Breyer pushes and pushes at Clement on whether a detainee can currently make the simple argument: “I’m from Bosnia. I’ve been here six years. The Constitution of the United States does not give anyone the right to hold me six years in Guantanamo without either charging me or releasing me.” The MCA provides for federal court review on the limited question of whether the CSRTs followed their own made-up procedures, and not on the big important matters of, er, you have the wrong guy.

“I’m not sure he can make that argument,” Clement answers. “Exactly!” crows Breyer. “If he cannot make that argument, how does this become an equivalent to habeas?

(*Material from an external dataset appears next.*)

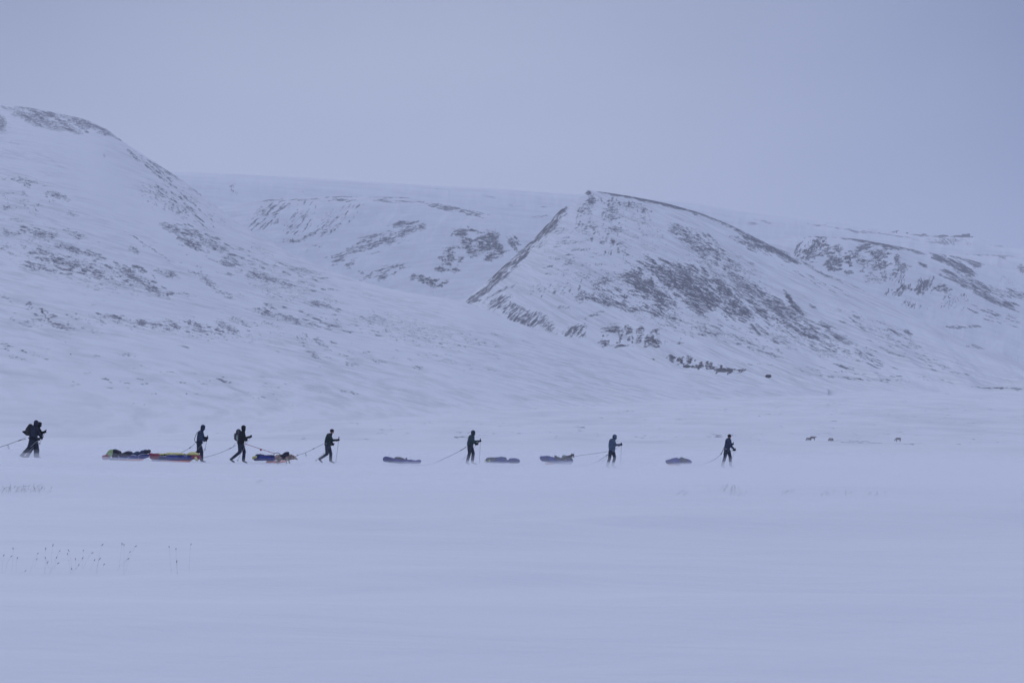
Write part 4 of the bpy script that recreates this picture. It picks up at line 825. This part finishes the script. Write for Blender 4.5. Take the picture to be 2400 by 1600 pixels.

When Souter asks Clement if he isn’t simply “rearguing Rasul” and comments that “we have passed that point,” the SG responds that the existing system represents a “remarkable liberalization of the writ [of habeas corpus], not some retrenchment or suspension of the writ.” Intellectual reframing provided by Dickens: You’ll take this crummy soup we’ve offered, and you’ll ask for more.

Justice Anthony Kennedy—to whom, of course, all eyes are glued—asks pointed questions about whether the type of judicial review Breyer contemplates can be afforded the detainees under the appellate review before the D.C. Circuit Court of Appeals as Congress provided for in the MCA. He also asks how the Supreme Court can solve the pragmatic problems in the MCA if “we have no jurisdiction here?” (If the court strips itself of jurisdiction to hear this habeas case, it also strips itself of the power to solve the little matter of the CSRTs being ridiculous.) Kennedy wonders if the justices’ opinion should be limited to “have a nice day, everybody.” Clement seems to concede that the court could give him the win while still providing for more robust review than the MCA allows.

Emily Bazelon argued forcefully yesterday that the government’s claim that it is giving Guantanamo detainees more rights than anyone like them has ever received is both historically and constitutionally bizarre. It may sound good rhetorically, but it forces the administration to argue—as Clement does today—that the detainees have terrific procedures—as good as a habeas proceeding! Better, even!—and that the detainees should be grateful for them.

But I just couldn’t count five votes today for the proposition that the kangaroo tribunals are better than the alternatives, or even that they are any good at all. After six years, zero trials, multiple suicide attempts, and myriad resignations, even the claim that serfs on the Isle of Jersey in 1597 would have been delighted with the CSRTs sounds a false note. The one unifying theme today may be that every justice present longs for the good old days of the 14th century. The conservatives because life was better then. And the liberals because even the Middle Ages look better than what the administration is doing now.